La pêche ne représente qu’une infime part du PIB, n’offre que peu d’emplois, donc c’est un secteur qui n’intéresse pas les politiques. C’est pour cette raison qu’on a délégué aux pêcheurs la gestion du secteur en mettant en place un système de cogestion avec le secteur industriel, la grande distribution et l’État, qui font leurs affaires afin de produire du poisson à bas coût. Mais cela ne concerne pas les pêcheurs artisans, qui ont été tout simplement abandonnés. Ils sont vraiment désespérés car ils ont vu et vécu une véritable hémorragie des emplois.
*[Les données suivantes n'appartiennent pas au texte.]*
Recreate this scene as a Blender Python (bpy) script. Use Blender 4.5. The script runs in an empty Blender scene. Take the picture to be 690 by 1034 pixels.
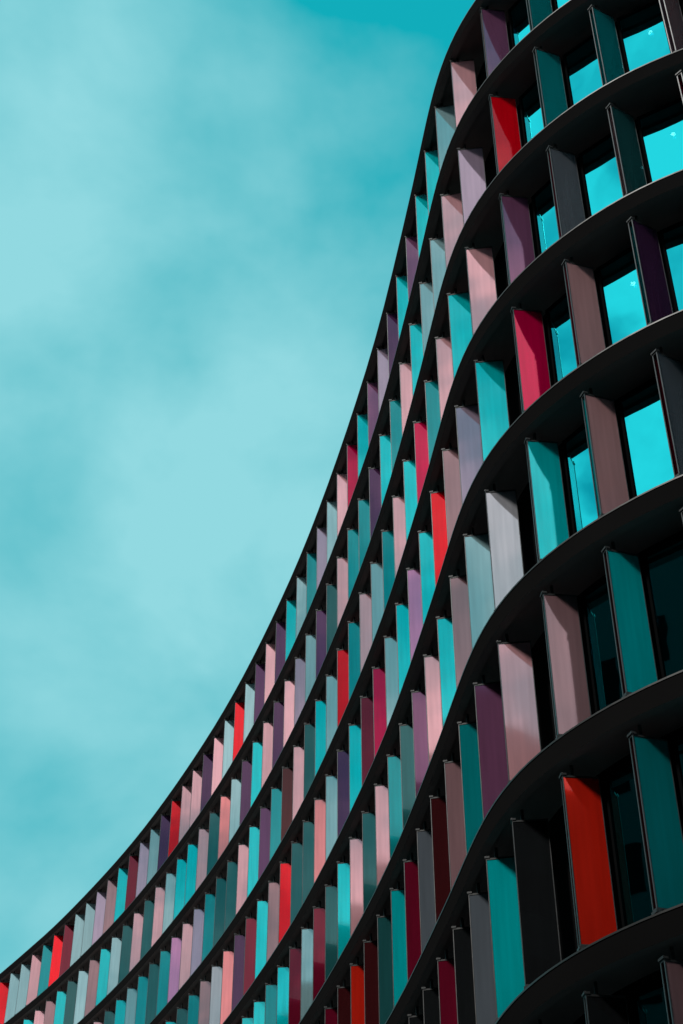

C’est une population qui s’est beaucoup tournée vers l’extrême droite, qui pense majoritairement que les politiques sont tous pourris, et qui ne parvient pas à se fédérer pour porter sa voix. Ils ont essayé plusieurs fois, et cela a échoué. Conséquence : ils n’ont aucun financement, aucun poids. Or, la petite pêche est un modèle plus viable économiquement sur le long terme que le modèle industriel, qui disparaît dès lors qu’on lui retire la détaxe gasoil. Les défendre est encore une question de rationalité, car c’est défendre une autre répartition des activités économiques pour créer un bénéfice à la fois social, écologique et économique. Il faut alerter les responsables politiques sur ces liens !
Après tant d’années à côtoyer le cynisme mais aussi les mauvaises nouvelles sur le plan écologique, parvenez-vous encore à être optimiste ?
J’ai cette espèce de foudre de la conscience qui me fait prendre un peu de recul par rapport à notre époque, et je pense que jamais dans l’histoire la décision publique n’a été éclairée d’autant de connaissances. Pourtant, vous voyez que ça n’impacte pas le réel : on continue malgré tout à protéger les intérêts des industriels qui sont des prédateurs de la nature et de notre avenir. Je le dis franchement : les seuls responsables de ce qui arrive aux océans et aux mers, ce sont les décideurs politiques. Leur rôle est de juguler le pouvoir de destruction des industries, d’être étanches aux diktats des lobbys et des industriels qui se comportent comme des envahisseurs. Au nom de la maximisation des profits individuels, ils mettent le collectif en péril de mort. C’est tout simplement de la folie.